Monday, 9 May 2011

GE: Singaporean History

You might not know what 'GE' stands for. In Singapore it doesn't stand for General Electric. It stands for General Election.. a fun time in the Singaporean calendar. I reckon it's had more discussion than all cultural festivals put together.

I was more than lucky to be in Singapore as a Politics student at a time, when politics couldn't be more important. And was even better was that most criticism of the ruling PAP was concerning the prison break of a crippled Indonesian terrorist - which I was actually here for back in 2008. I've just been very lucky when I've come to Singapore that big things happen.

But anyways, the election. Why am I writing about it? well because, the ruling party lost a Group Representation Constituency. And why is this important? Well cos that's 6 seats, gone just like that. The PAP still got 81 of 87 seats, which is clearly a landslide but never in the history of Singapore has the ruling party lost more than 4 seats (that happened in the 80s and is still spoken of as glory days for Singaporean politics). And on top of that nationally they had their worst percentage share since independence.

The PAP said that it is a clear sign that they need to listen to youth voters.. and well, yeh, this is true.  They should have known this before the election really. I mean I've only been here 4 months or so and even I realised that the students and young people in Singapore aren't as impressed with the ruling party as their parents and grandparents - probably because they've been born after the struggle, and are just experiencing the benfits as the status quo - but either way their mindset is different and if you just look at the reception that opposition leaders got at the Singapore Forum on Politics, it was clear that there would be some sort of swing to the opposition.

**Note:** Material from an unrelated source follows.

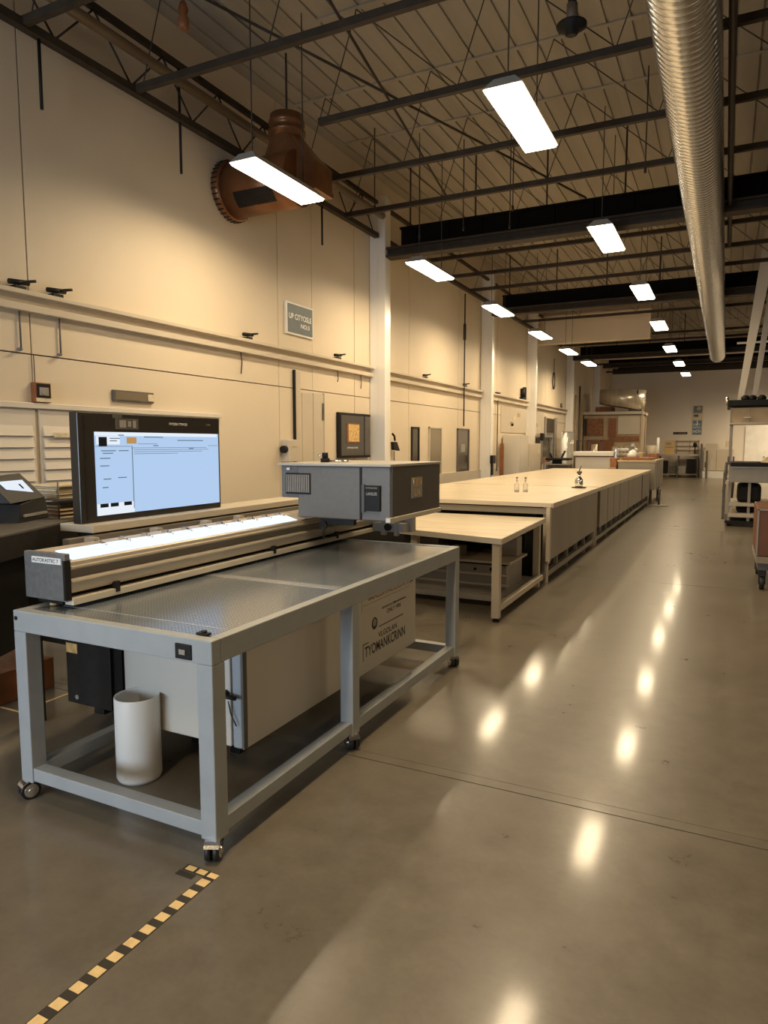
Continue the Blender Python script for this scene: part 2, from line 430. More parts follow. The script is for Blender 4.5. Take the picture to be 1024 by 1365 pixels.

Makes me think though, I know Singapore is a small state, but the youth vote and opinions of younger people in this country could really make a difference to the ruling party's approach to state-society relations. Only last winter, in the UK, we had several marches and protests against policies that would worsen the lives of students (and indirectly, their families) in order to appease some bankers who gambled the country's money away. We failed to even make an impression on the party who claimed to stand for us. Is there any type of protest vote in the UK that will make the coalition sit up and take note?